Plusieurs études ont été publiées au cours des derniers mois sur l’utilisation du français en milieu de travail. Elles démontrent qu’on est mieux de connaître l’anglais, surtout dans la région montréalaise, pour trouver un emploi dans des entreprises québécoises. C’est pourtant souvent l’obligation de gagner son pain qui empêche des personnes immigrantes de poursuivre leurs cours de français. Si, en plus, il faut connaître l’anglais pour travailler? Il serait intéressant d’avoir un objectif lié au nombre et à la proportion des entreprises embauchant les personnes immigrantes qui contribuent à la francisation de ces travailleuses et travailleurs étrangers dans le milieu de travail. Les syndicats le réclament depuis des années. En août dernier, le ministre alors de l’Immigration, le même monsieur Jolin-Barrette, a justifié cette lacune dans la planification pluriannuelle en disant que c’était la responsabilité du ministre de l’Emploi.

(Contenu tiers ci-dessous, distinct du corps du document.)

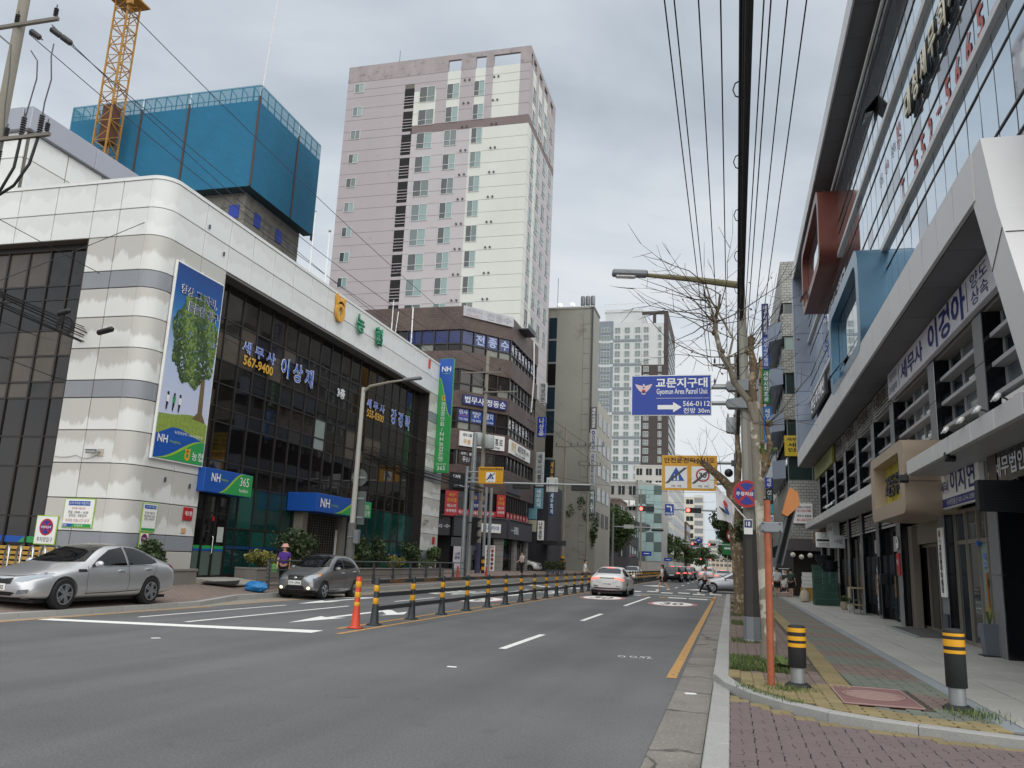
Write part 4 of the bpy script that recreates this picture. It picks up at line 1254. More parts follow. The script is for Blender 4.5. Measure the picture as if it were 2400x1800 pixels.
for k in range(11):
 z=54.03-fh*k
 if k<10:
  put_win(tower,'A',1.9,1.95,(-33.7,77.985,z));put_win(tower,'B',1.5,1.9,(-30.4,77.985,z));put_win(tower,'C',1.28,1.88,(-27.2,77.985,z))
  put_win(tower,'S',1.2,1.15,(-41.95,77.985,55.4-3.0*k),low=0)
  for j,(y,w)in enumerate(((79.45,1.4),(82.3,1.5),(85.1,1.6),(88.2,1.5))):
   put_win(tower,'R%d'%j,w,1.85,(-20.685,y,53.65-fh*k),'+x')
 strip(-35.54,-34.36,z-2.9,z-2.5,LAV)
 o=link('louvre_recess',loum,tower,loc=Vector((-35.52,78.01,z))-off_of(tower))
 link('louvre_bar',lbm,o,kind='stuff')
vm=MB();vm.lathe([(0.12,0),(0.1,0.14)],8,(0,0,0),'y')
vmesh=vm.mesh('vent_cowl',DARKMETAL)
for k in range(10):
 for x in(-24.85,-24.35,-28.3,-27.75):
  o=link('vent_cowl',vmesh,tower,loc=Vector((x,77.86,54.3-fh*k))-off_of(tower))
mb=MB()
for x,h in((-37,2.2),(-34.5,0.7)):mb.tube([(x,79,57.7),(x,79,57.7+h)],0.03,5)
B('roof_antenna',mb,DARKMETAL,tower,kind='stuff')
BT=wall_tile('brown_wall_tile',P('6a5750'),P('5a4a45'),P('433a36'),0.24,0.16,0.55)
brk=thing('tiled_office_building','brown tiled office building with chamfered corner and blue window lettering','office building',(-17.8,65,0))
FP=[(-34,61.0),(-21.06,61.0),(-17.8,65.0),(-17.8,74.6),(-34,74.6)]
def inset(fp,d):
 out_=[]
 n=len(fp)
 for i in range(n):
  p0,p1,p2=Vector(fp[i-1]),Vector(fp[i]),Vector(fp[(i+1)%n])
  d0=(p1-p0).normalized();d1=(p2-p1).normalized()
  n0=Vector((-d0.y,d0.x));n1=Vector((-d1.y,d1.x))
  b_=(n0+n1).normalized();out_.append(tuple(p1+b_*d/max(0.3,b_.dot(n0))))
 return out_
mb=MB();mb.prism(inset(FP,0.3),'xy',0,21.2);B('wall_core',mb,DARKHOLE,brk)
BANDS=[(19.92,21.9),(16.6,18.12),(13.4,14.8),(9.98,11.68),(6.75,8.78)]
for z0,z1 in BANDS:
 mb=MB();mb.prism(FP,'xy',z0,z1);B('brick_band',mb,BT,brk)
mb=MB();mb.prism(inset(FP,0.25),'xy',21.9,21.95);B('roof',mb,CONC,brk)
CHD=Vector((3.26,3.9,0)).normalized()
def on_face(face,u,z,off=0.0):
 if face=='L':return Vector((-21.06-u,61.0-off,z))
 if face=='C':return Vector((-21.06,61.0,z))+CHD*u+Vector((CHD.y,-CHD.x,0))*off
 return Vector((-17.8+off,65.0+u,z))
ANG={'L':0.0,'C':math.degrees(math.atan2(3.9,3.26)),'R':90.0}
def face_box(mb,face,u0,u1,z0,z1,o0,o1):
 if face=='L':u0,u1=u1,u0
 p=[on_face(face,u,z,o)for o in(o0,o1)for u in(u0,u1)for z in(z0,z1)]
 mb.add(p,[(0,1,3,2),(4,6,7,5),(0,4,5,1),(2,3,7,6),(0,2,6,4),(1,5,7,3)])
BLUEF=mat('blue_film_glass',P('1f2e66'),0.12,spec=0.6,nz=(1.5,0.12));BROWNG=mat('brown_old_glass',P('2a2522'),0.08,spec=0.6,nz=(1,0.3));PALEG=mat('pale_pane',P('85877f'),0.15,spec=0.5)
US={'L':[0.05+1.19*k for k in range(10)],'C':[0.05,1.3,2.55,3.8,5.03],'R':[0.05+1.2*k for k in range(8)]+[9.5]}
WB=[(18.12,19.92,0.62),(14.8,16.6,0.62),(11.68,13.4,0.62),(8.78,9.98,0.0)]
for wi,(z0,z1,sill)in enumerate(WB):
 for face,us in US.items():
  mb=MB()
  for u in us:face_box(mb,face,u-0.05,u+0.05,z0,z1,-0.26,-0.08)
  if sill:face_box(mb,face,us[0],us[-1],z0+sill-0.05,z0+sill+0.05,-0.26,-0.1)
  B('window_frame',mb,DARKFRAME,brk)
  for i,(a,b_)in enumerate(zip(us,us[1:])):
   for q in((z0,z0+sill),(z0+sill,z1)):
    if q[1]-q[0]<0.1:continue
    low=sill and q[0]==z0
    m_=BROWNG
    if wi==0 and not low and(face!='L' or i<4):m_=BLUEF
    if low and rnd.random()<0.35:m_=PALEG
    if wi==2 and not low and face=='C' and i<3:m_=mat('blue_film_bright',P('24489c'),0.25)
    mb=MB();face_box(mb,face,a+0.06,b_-0.06,q[0]+0.03,q[1]-0.03,-0.24,-0.2);B('pane',mb,m_,brk)
for i,ch in enumerate('전종수'):wt(ch,brk,on_face('C',0.68+1.25*(i+1),19.35,-0.18),ANG['C'],0.85,0.85,mat('letter_pale_blue',P('a9b6dc'),0.5),bold=0.03,ext=0)
for i,ch in enumerate('세무회계사무소'):wt(ch,brk,on_face('R',0.7+1.2*i,19.3,-0.17),90,0.8,0.85,LETW,bold=0.02,ext=0)
for i,ch in enumerate('법무사정동순'):wt(ch,brk,on_face('R',0.65+1.2*i,12.75,-0.17),90,0.85,0.9,LETW,bold=0.03,ext=0)
for i,(a,b_,c_)in enumerate((('민사','(소장·답변서)','T.555-9400'),('부동산\n등기','','555-9400'),('법인\n등기','','T.555-9400'))):
 u=0.68+1.25*i
 wt(a,brk,on_face('C',u,13.0 if not b_ else 13.1,-0.17),ANG['C'],0.8,0.5 if not b_ else 0.34,LETW,bold=0.02,ext=0)
 if b_:wt(b_,brk,on_face('C',u,12.78,-0.17),ANG['C'],0.9,0.16,ORANGE,ext=0)
 wt(c_,brk,on_face('C',u,12.52,-0.17),ANG['C'],0.9,0.18,LETW,ext=0)
FASC=mat('fascia_charcoal',P('45444a'),0.5,nz=(1,0.05));STONE=mat('stone_cladding',P('8d8a84'),0.8,nz=(1.5,0.12),rand=0.06)
for face,u0,u1 in(('L',0,6),('C',0.05,5.05),('R',0.03,8.0)):
 mb=MB();face_box(mb,face,u0,u1,3.2,4.72,0.05,0.4);B('shop_fascia',mb,FASC,brk)
 mb=MB();face_box(mb,face,u0,u1,4.74,4.8,0.0,0.5);B('fascia_cap',mb,mat('fascia_cap',P('6a6a6e'),0.5),brk)
for face,us in(('C',[0.1,1.35,2.6,3.85,5.0]),('R',[0.1+0.8*k for k in range(11)])):
 for a,b_ in zip(us,us[1:]):
  mb=MB();face_box(mb,face,a+0.05,b_-0.05,4.85,6.7,-0.2,-0.15);B('pane',mb,BROWNG,brk)
  mb=MB();face_box(mb,face,a-0.05,a+0.05,4.85,6.7,-0.2,-0.04);B('window_frame',mb,DARKFRAME,brk)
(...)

Espérons qu’avec le plan d’action sur la langue, on ne verra plus la balle être lancée d’une cour à l’autre et que de vrais objectifs mesurables seront proposés et suivis sur l’ensemble de ces enjeux importants. On veut tous voir enfin du progrès pour soutenir la vitalité et la pérennité de la langue française au Québec.

 


[1] Ministère de l’Immigration, de l’Intégration et de la Francisation. 2015-2019 TABLEAUX de l'immigration permanente au Québec. décembre 2020.

 http://www.mifi.gouv.qc.ca/publications/fr/recherches-statistiques/Immigration-Quebec-2015-2019.pdf. p. 13

[2] Office québécois de la langue française, Trajectoires linguistiques et langue d’usage public chez les allophones de la région métropolitaine de Montréal, août 2013.